Des marchés en stand-by

Depuis début septembre et malgré l’activité des banques centrales, il est parfois difficile de tromper l’ennui sur les marchés obligataires. Les taux gouvernementaux semblent arrimés autour de leurs niveaux actuels, soit 1,35% pour le 10 ans américain et -0,35% pour le 10 ans allemand. Les spreads de crédits sont toujours chers mais le portage se révèle encore intéressant. Le scénario économique actuel, combiné avec le comportement des banques centrales, semble encourager les marchés actions et crédits à poursuivre leur parcours admirable. 

Il ne faudra pas attendre de miracles du côté des gains en capital.

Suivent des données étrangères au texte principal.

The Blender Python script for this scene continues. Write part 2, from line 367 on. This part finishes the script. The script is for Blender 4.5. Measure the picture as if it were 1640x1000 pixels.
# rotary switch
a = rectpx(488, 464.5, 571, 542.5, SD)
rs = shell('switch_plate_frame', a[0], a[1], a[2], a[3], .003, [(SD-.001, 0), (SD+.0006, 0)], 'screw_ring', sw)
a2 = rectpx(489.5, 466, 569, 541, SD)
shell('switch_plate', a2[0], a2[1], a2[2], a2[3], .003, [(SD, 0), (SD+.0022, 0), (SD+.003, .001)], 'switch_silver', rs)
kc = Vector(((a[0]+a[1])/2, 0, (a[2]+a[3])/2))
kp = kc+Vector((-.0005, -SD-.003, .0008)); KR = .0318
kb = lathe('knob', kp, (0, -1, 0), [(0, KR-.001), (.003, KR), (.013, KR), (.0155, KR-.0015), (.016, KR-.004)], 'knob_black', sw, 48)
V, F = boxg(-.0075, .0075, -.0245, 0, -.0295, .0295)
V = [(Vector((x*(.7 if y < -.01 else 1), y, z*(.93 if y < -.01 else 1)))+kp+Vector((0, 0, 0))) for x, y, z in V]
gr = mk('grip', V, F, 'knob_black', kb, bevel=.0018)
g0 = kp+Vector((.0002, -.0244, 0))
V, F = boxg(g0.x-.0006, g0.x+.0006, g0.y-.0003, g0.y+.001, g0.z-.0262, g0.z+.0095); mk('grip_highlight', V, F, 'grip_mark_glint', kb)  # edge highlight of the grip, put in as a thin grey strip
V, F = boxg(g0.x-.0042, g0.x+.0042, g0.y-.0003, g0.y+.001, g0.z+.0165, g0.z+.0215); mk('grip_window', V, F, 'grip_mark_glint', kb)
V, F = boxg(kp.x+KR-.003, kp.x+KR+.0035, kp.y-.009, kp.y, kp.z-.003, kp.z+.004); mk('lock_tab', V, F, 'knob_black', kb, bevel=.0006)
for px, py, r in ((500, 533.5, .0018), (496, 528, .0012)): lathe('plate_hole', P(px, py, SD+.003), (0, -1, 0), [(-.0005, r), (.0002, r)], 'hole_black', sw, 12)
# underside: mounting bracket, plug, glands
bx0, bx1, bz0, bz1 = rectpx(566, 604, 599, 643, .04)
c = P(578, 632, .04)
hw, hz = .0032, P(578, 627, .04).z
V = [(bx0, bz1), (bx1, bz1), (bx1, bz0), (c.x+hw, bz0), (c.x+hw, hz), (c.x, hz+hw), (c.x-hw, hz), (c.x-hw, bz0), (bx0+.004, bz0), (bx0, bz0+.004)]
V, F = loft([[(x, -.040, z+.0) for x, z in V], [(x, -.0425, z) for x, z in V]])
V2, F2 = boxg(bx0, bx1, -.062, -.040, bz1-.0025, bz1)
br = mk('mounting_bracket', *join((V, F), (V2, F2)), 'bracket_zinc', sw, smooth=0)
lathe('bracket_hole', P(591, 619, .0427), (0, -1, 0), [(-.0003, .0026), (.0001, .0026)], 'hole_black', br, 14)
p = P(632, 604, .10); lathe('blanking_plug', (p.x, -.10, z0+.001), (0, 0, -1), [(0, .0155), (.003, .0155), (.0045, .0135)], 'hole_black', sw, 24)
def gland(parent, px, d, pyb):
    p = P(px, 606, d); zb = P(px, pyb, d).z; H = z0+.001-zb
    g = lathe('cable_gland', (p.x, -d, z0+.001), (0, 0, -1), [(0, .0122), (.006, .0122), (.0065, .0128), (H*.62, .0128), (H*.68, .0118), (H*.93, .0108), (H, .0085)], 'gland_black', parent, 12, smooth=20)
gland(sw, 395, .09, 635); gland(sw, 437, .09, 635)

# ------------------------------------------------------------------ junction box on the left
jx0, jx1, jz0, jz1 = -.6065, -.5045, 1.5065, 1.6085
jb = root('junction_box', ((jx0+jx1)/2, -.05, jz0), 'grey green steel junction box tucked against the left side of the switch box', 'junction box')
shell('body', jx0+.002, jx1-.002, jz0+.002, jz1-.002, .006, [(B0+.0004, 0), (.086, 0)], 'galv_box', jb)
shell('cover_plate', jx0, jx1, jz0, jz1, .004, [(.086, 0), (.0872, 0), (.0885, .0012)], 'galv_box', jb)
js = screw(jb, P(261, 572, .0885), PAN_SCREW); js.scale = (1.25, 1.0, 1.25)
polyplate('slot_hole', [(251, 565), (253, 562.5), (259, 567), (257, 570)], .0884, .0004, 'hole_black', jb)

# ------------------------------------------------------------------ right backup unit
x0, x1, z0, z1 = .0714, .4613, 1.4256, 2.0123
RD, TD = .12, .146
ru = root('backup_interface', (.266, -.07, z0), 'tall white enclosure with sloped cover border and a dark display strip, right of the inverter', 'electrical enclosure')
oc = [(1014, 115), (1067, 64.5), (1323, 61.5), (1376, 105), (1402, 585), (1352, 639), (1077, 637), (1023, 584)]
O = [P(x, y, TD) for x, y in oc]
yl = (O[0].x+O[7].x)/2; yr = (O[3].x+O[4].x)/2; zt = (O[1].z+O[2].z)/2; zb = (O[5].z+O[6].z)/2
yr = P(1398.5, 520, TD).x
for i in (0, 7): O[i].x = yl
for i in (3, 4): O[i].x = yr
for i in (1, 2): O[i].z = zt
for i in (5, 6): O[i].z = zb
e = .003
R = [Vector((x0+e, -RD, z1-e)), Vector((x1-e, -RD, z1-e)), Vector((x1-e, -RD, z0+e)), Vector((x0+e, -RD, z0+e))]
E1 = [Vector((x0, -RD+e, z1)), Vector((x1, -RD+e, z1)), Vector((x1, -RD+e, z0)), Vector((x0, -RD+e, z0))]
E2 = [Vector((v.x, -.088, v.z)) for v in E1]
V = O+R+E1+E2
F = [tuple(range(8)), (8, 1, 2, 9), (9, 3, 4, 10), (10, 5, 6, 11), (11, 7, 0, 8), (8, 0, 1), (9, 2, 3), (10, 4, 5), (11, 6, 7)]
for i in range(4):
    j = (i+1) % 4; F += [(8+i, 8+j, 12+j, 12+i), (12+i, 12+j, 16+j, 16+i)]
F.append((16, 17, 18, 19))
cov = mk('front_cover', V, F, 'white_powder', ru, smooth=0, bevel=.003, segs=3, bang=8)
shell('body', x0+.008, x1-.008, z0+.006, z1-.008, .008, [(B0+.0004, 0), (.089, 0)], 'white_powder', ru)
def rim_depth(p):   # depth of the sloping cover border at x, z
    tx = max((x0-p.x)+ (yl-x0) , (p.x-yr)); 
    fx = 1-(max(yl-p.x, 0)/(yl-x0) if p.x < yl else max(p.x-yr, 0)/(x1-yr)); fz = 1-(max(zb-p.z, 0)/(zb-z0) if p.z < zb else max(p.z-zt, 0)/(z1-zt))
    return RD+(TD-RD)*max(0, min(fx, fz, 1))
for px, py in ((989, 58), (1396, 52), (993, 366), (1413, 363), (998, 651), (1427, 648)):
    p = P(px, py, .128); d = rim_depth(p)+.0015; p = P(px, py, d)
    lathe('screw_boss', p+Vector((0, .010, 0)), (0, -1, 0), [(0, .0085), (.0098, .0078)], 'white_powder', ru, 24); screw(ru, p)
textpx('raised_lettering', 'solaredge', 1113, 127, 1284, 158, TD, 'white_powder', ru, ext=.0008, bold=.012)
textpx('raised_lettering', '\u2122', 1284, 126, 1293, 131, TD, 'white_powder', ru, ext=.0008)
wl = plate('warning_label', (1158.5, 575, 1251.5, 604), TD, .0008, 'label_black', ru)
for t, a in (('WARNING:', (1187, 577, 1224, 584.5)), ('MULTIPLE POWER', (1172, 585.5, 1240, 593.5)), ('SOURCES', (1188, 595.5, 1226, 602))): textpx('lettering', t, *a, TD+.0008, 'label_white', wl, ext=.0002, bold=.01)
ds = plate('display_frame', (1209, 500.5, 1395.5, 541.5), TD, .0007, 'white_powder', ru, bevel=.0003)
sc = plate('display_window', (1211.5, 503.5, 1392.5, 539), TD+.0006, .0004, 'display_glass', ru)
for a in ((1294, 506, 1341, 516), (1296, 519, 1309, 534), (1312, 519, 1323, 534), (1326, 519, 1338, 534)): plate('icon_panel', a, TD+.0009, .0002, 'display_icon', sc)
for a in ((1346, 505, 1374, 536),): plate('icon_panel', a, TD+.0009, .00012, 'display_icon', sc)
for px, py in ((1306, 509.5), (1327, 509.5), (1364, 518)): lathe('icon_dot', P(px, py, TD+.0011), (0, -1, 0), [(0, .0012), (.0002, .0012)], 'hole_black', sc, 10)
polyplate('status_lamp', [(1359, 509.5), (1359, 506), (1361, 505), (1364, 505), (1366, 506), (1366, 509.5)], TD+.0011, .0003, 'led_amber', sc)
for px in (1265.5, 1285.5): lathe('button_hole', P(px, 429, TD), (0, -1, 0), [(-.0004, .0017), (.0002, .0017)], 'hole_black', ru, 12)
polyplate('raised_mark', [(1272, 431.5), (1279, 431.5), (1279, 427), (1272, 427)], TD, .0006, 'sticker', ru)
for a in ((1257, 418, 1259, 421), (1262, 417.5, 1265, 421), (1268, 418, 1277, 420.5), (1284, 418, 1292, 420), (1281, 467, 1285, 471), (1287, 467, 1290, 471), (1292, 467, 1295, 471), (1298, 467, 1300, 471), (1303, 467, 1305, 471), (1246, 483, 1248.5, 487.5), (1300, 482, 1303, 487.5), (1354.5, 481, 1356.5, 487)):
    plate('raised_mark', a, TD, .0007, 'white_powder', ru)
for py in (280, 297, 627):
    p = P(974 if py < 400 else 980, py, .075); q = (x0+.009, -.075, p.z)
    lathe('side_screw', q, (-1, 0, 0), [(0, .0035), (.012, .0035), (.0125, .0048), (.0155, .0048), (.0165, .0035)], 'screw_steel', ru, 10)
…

Nous avons récemment pris note que de nombreux intervenants reconsidèrent le marché High Yield à la lumière de ce constat impressionnant: près de 90% des emprunts non-Investment Grade offrent désormais un taux réel négatif. Quel argument choc! Cela devrait suffire à nous convaincre de ne plus investir dans ce segment mais rien ne dit que les ardeurs des investisseurs vont se calmer. Ces derniers sont à la recherche de rendements nominaux décents et ils n’ont pas d’autre choix. Notons enfin que le marché primaire redémarre lentement sur la partie Investment Grade et Hybrides mais que peu de nouvelles émissions trouvent grâce à nos yeux. 

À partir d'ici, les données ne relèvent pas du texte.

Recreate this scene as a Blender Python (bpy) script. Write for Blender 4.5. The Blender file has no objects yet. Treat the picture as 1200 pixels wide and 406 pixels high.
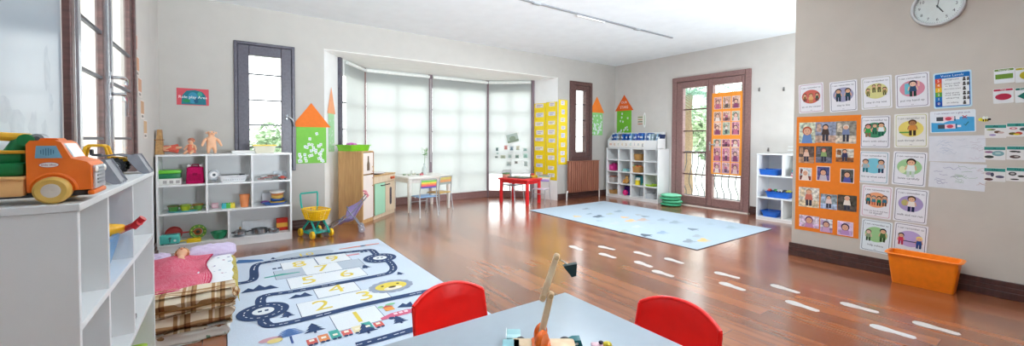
import bpy, bmesh, math, random
from mathutils import Vector, Matrix
random.seed(7)
S = bpy.context.scene
C = S.collection
PI = math.pi
R = math.radians

# ------------------------------------------------------------------ colour and materials
def lin(h):
    h = h.lstrip('#')
    return tuple(((c / 12.92) if c <= .04045 else ((c + .055) / 1.055) ** 2.4) for c in (int(h[i:i + 2], 16) / 255 for i in (0, 2, 4)))

MATS = {}
def mat(hexc, rough=.5, kind='plastic', metal=0.0, var=.06, scale=25.0, bump=0.0, spec=.5, coat=0.0):
    """a procedural material: base colour broken up by noise, optional bump"""
    key = (hexc, rough, kind, metal, var, scale, bump, spec, coat)
    if key in MATS:
        return MATS[key]
    m = bpy.data.materials.new(kind + '_' + hexc.lstrip('#'))
    m.use_nodes = True
    nt = m.node_tree
    b = nt.nodes['Principled BSDF']
    tc = nt.nodes.new('ShaderNodeTexCoord')
    nz = nt.nodes.new('ShaderNodeTexNoise')
    nz.inputs['Scale'].default_value = scale
    nz.inputs['Detail'].default_value = 3
    nt.links.new(tc.outputs['Object'], nz.inputs['Vector'])
    rp = nt.nodes.new('ShaderNodeValToRGB')
    c = lin(hexc)
    rp.color_ramp.elements[0].position = .3
    rp.color_ramp.elements[1].position = .7
    rp.color_ramp.elements[0].color = tuple(max(0, x * (1 - var)) for x in c) + (1,)
    rp.color_ramp.elements[1].color = tuple(min(1, x * (1 + var)) for x in c) + (1,)
    nt.links.new(nz.outputs['Fac'], rp.inputs['Fac'])
    nt.links.new(rp.outputs['Color'], b.inputs['Base Color'])
    b.inputs['Roughness'].default_value = rough
    b.inputs['Metallic'].default_value = metal
    b.inputs['Specular IOR Level'].default_value = spec
    b.inputs['Coat Weight'].default_value = coat
    if bump:
        bp = nt.nodes.new('ShaderNodeBump')
        bp.inputs['Strength'].default_value = bump
        bp.inputs['Distance'].default_value = .01
        nt.links.new(nz.outputs['Fac'], bp.inputs['Height'])
        nt.links.new(bp.outputs['Normal'], b.inputs['Normal'])
    MATS[key] = m
    return m

def P(h, rough=.35): return mat(h, rough, 'plastic')
def PAPER(h): return mat(h, .8, 'paper', var=.03, spec=.2)
def GLOSSPAPER(h): return mat(h, .3, 'laminated', var=.02)
def RUG(h): return mat(h, .95, 'rug_pile', var=.04, scale=120, bump=.12, spec=.1)
def CLOTH(h): return mat(h, .9, 'fabric', var=.12, scale=90, bump=.25, spec=.2)
def METAL(h='#B8BABD', rough=.3): return mat(h, rough, 'metal', metal=.9, var=.04)
def PAINT(h, rough=.45): return mat(h, rough, 'paint', var=.025, scale=6)
def PRINT(h): return mat(h, .5, 'print', var=.5, scale=38, spec=.3)
def INK(h): return mat(h, .7, 'ink', var=.02, spec=.2)

def wood(h1, h2, axis=2, rough=.4, scale=3.0):
    key = ('wood', h1, h2, axis, rough, scale)
    if key in MATS:
        return MATS[key]
    m = bpy.data.materials.new('wood_' + h1.lstrip('#'))
    m.use_nodes = True
    nt = m.node_tree
    b = nt.nodes['Principled BSDF']
    tc = nt.nodes.new('ShaderNodeTexCoord')
    mp = nt.nodes.new('ShaderNodeMapping')
    sc = [14 * scale] * 3
    sc[axis] = 1.2 * scale
    mp.inputs['Scale'].default_value = sc
    nz = nt.nodes.new('ShaderNodeTexNoise')
    nz.inputs['Scale'].default_value = 1.0
    nz.inputs['Detail'].default_value = 6
    nz.inputs['Distortion'].default_value = .6
    rp = nt.nodes.new('ShaderNodeValToRGB')
    rp.color_ramp.elements[0].position = .3
    rp.color_ramp.elements[1].position = .72
    rp.color_ramp.elements[0].color = lin(h1) + (1,)
    rp.color_ramp.elements[1].color = lin(h2) + (1,)
    nt.links.new(tc.outputs['Object'], mp.inputs['Vector'])
    nt.links.new(mp.outputs['Vector'], nz.inputs['Vector'])
    nt.links.new(nz.outputs['Fac'], rp.inputs['Fac'])
    nt.links.new(rp.outputs['Color'], b.inputs['Base Color'])
    b.inputs['Roughness'].default_value = rough
    MATS[key] = m
    return m

def glass_mat():
    if 'glass' in MATS:
        return MATS['glass']
    m = bpy.data.materials.new('window_glass')
    m.use_nodes = True
    nt = m.node_tree
    nt.nodes.clear()
    out = nt.nodes.new('ShaderNodeOutputMaterial')
    mx = nt.nodes.new('ShaderNodeMixShader')
    tr = nt.nodes.new('ShaderNodeBsdfTransparent')
    tr.inputs['Color'].default_value = (.97, .985, .98, 1)
    gl = nt.nodes.new('ShaderNodeBsdfGlossy')
    gl.inputs['Roughness'].default_value = .02
    fr = nt.nodes.new('ShaderNodeFresnel')
    fr.inputs['IOR'].default_value = 1.25
    ge = nt.nodes.new('ShaderNodeNewGeometry')
    ml = nt.nodes.new('ShaderNodeMath'); ml.operation = 'MULTIPLY_ADD'; ml.inputs[1].default_value = -1; ml.use_clamp = True
    nt.links.new(ge.outputs['Backfacing'], ml.inputs[0]); nt.links.new(fr.outputs[0], ml.inputs[2])
    nt.links.new(ml.outputs[0], mx.inputs[0])
    nt.links.new(tr.outputs[0], mx.inputs[1])
    nt.links.new(gl.outputs[0], mx.inputs[2])
    nt.links.new(mx.outputs[0], out.inputs[0])
    MATS['glass'] = m
    return m

def clear_mat(h='#F4F8F8', fac=.45):
    key = ('clear', h, fac)
    if key in MATS:
        return MATS[key]
    m = bpy.data.materials.new('clear_plastic')
    m.use_nodes = True
    nt = m.node_tree
    b = nt.nodes['Principled BSDF']
    b.inputs['Base Color'].default_value = lin(h) + (1,)
    b.inputs['Roughness'].default_value = .25
    b.inputs['Alpha'].default_value = fac
    MATS[key] = m
    return m

def blind_mat():
    """white screen fabric of a roller blind: scatters daylight through, a little see-through"""
    if 'blind' in MATS:
        return MATS['blind']
    m = bpy.data.materials.new('roller_blind_fabric')
    m.use_nodes = True
    nt = m.node_tree
    nt.nodes.clear()
    N = nt.nodes.new
    out = N('ShaderNodeOutputMaterial')
    tl = N('ShaderNodeBsdfTranslucent')
    df = N('ShaderNodeBsdfDiffuse')
    tp = N('ShaderNodeBsdfTransparent')
    tc = N('ShaderNodeTexCoord')
    nz = N('ShaderNodeTexNoise')
    nz.inputs['Scale'].default_value = 60
    rp = N('ShaderNodeValToRGB')
    rp.color_ramp.elements[0].color = (.65, .67, .66, 1)
    rp.color_ramp.elements[1].color = (.69, .71, .70, 1)
    nt.links.new(tc.outputs['Object'], nz.inputs['Vector'])
    nt.links.new(nz.outputs['Fac'], rp.inputs['Fac'])
    nt.links.new(rp.outputs['Color'], tl.inputs['Color'])
    nt.links.new(rp.outputs['Color'], df.inputs['Color'])
    a = N('ShaderNodeMixShader')
    a.inputs[0].default_value = .38
    nt.links.new(tl.outputs[0], a.inputs[1])
    nt.links.new(df.outputs[0], a.inputs[2])
    b = N('ShaderNodeMixShader')
    b.inputs[0].default_value = .125
    nt.links.new(a.outputs[0], b.inputs[1])
    nt.links.new(tp.outputs[0], b.inputs[2])
    nt.links.new(b.outputs[0], out.inputs[0])
    MATS['blind'] = m
    return m

def plaid_mat(base, c1, c2, c3, s=7.0):
    key = ('plaid', base, c1)
    if key in MATS:
        return MATS[key]
    m = bpy.data.materials.new('plaid_wool')
    m.use_nodes = True
    nt = m.node_tree
    b = nt.nodes['Principled BSDF']
    b.inputs['Roughness'].default_value = .95
    N = nt.nodes.new
    tc = N('ShaderNodeTexCoord')
    sx = N('ShaderNodeSeparateXYZ')
    nt.links.new(tc.outputs['UV'], sx.inputs[0])
    def bands(sock, freq):
        mu = N('ShaderNodeMath'); mu.operation = 'MULTIPLY'; mu.inputs[1].default_value = freq
        nt.links.new(sock, mu.inputs[0])
        fr = N('ShaderNodeMath'); fr.operation = 'FRACT'
        nt.links.new(mu.outputs[0], fr.inputs[0])
        rp = N('ShaderNodeValToRGB')
        rp.color_ramp.interpolation = 'CONSTANT'
        e = rp.color_ramp.elements
        cols = [(0, base), (.38, c1), (.5, base), (.56, c2), (.68, c3), (.74, c1), (.86, base)]
        e[0].position, e[0].color = 0, lin(base) + (1,)
        e[1].position, e[1].color = cols[1][0], lin(cols[1][1]) + (1,)
        for p, h in cols[2:]:
            q = e.new(p); q.color = lin(h) + (1,)
        nt.links.new(fr.outputs[0], rp.inputs[0])
        return rp
    u, v = bands(sx.outputs[0], s), bands(sx.outputs[1], s)
    mx = N('ShaderNodeMix'); mx.data_type = 'RGBA'; mx.blend_type = 'MULTIPLY'
    mx.inputs[0].default_value = 1
    nt.links.new(u.outputs[0], mx.inputs[6]); nt.links.new(v.outputs[0], mx.inputs[7])
    gm = N('ShaderNodeGamma'); gm.inputs[1].default_value = .75
    nt.links.new(mx.outputs[2], gm.inputs[0])
    nt.links.new(gm.outputs[0], b.inputs['Base Color'])
    MATS[key] = m
    return m

def dots_mat(base, dot, scale=60.0, size=.28, name='dotted_fabric'):
    key = ('dots', base, dot, scale)
    if key in MATS:
        return MATS[key]
    m = bpy.data.materials.new(name)
    m.use_nodes = True
    nt = m.node_tree
    b = nt.nodes['Principled BSDF']
    b.inputs['Roughness'].default_value = .9
    N = nt.nodes.new
    tc = N('ShaderNodeTexCoord')
    vo = N('ShaderNodeTexVoronoi')
    vo.inputs['Scale'].default_value = scale
    vo.inputs['Randomness'].default_value = .25
    nt.links.new(tc.outputs['UV'], vo.inputs['Vector'])
    rp = N('ShaderNodeValToRGB')
    rp.color_ramp.elements[0].position = size
    rp.color_ramp.elements[0].color = lin(dot) + (1,)
    rp.color_ramp.elements[1].position = size + .08
    rp.color_ramp.elements[1].color = lin(base) + (1,)
    nt.links.new(vo.outputs['Distance'], rp.inputs[0])
    nt.links.new(rp.outputs[0], b.inputs['Base Color'])
    MATS[key] = m
    return m

def floral_mat(base='#EDF0F2', cols=('#8C7FB8', '#7FA0C0', '#C9A0B4'), scale=9.0):
    key = ('floral', base, cols, scale)
    if key in MATS:
        return MATS[key]
    m = bpy.data.materials.new('floral_cotton')
    m.use_nodes = True
    nt = m.node_tree
    b = nt.nodes['Principled BSDF']
    b.inputs['Roughness'].default_value = .9
    N = nt.nodes.new
    tc = N('ShaderNodeTexCoord')
    vo = N('ShaderNodeTexVoronoi')
    vo.inputs['Scale'].default_value = scale
    nt.links.new(tc.outputs['UV'], vo.inputs['Vector'])
    nz = N('ShaderNodeTexNoise'); nz.inputs['Scale'].default_value = scale * 2.6
    nt.links.new(tc.outputs['UV'], nz.inputs['Vector'])
    ad = N('ShaderNodeMath'); ad.operation = 'MULTIPLY_ADD'; ad.inputs[1].default_value = .5
    nt.links.new(nz.outputs['Fac'], ad.inputs[0]); nt.links.new(vo.outputs['Distance'], ad.inputs[2])
    rp = N('ShaderNodeValToRGB')
    rp.color_ramp.elements[0].position = .42
    rp.color_ramp.elements[0].color = (1, 1, 1, 1)
    rp.color_ramp.elements[1].position = .47
    rp.color_ramp.elements[1].color = (0, 0, 0, 1)
    nt.links.new(ad.outputs[0], rp.inputs[0])
    hue = N('ShaderNodeValToRGB'); hue.color_ramp.interpolation = 'CONSTANT'
    e = hue.color_ramp.elements
    e[0].color = lin(cols[0]) + (1,)
    e[1].position = .4; e[1].color = lin(cols[1]) + (1,)
    q = e.new(.7); q.color = lin(cols[2]) + (1,)
    nt.links.new(vo.outputs['Color'], hue.inputs[0])
    mx = N('ShaderNodeMix'); mx.data_type = 'RGBA'
    mx.inputs[6].default_value = lin(base) + (1,)
    nt.links.new(rp.outputs[0], mx.inputs[0]); nt.links.new(hue.outputs[0], mx.inputs[7])
    nt.links.new(mx.outputs[2], b.inputs['Base Color'])
    MATS[key] = m
    return m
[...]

Pour l’instant (et contrairement à nos souhaits émis cet été), ce marché primaire ne permet pas, en tout cas pour l’instant, de constater un écartement significatif des spreads. Si tel devait être le cas dans les semaines qui viennent, ce serait une belle opportunité de rajouter un peu de crédit dans les portefeuilles. En revanche, il ne faudra pas attendre de miracles du côté des gains en capital et toute stratégie d’investissement en crédits sera principalement élaborée avec un objectif de portage. Même si le carry est moins intéressant qu’en début d’année, il reste un pilier important dans la construction d’un portefeuille obligataire diversifié et équilibré. Et quitte à répéter pour la cinquantième fois la même rengaine, il n’y a pas tellement d’alternatives à notre disposition: TINA a encore de beaux jours devant elle.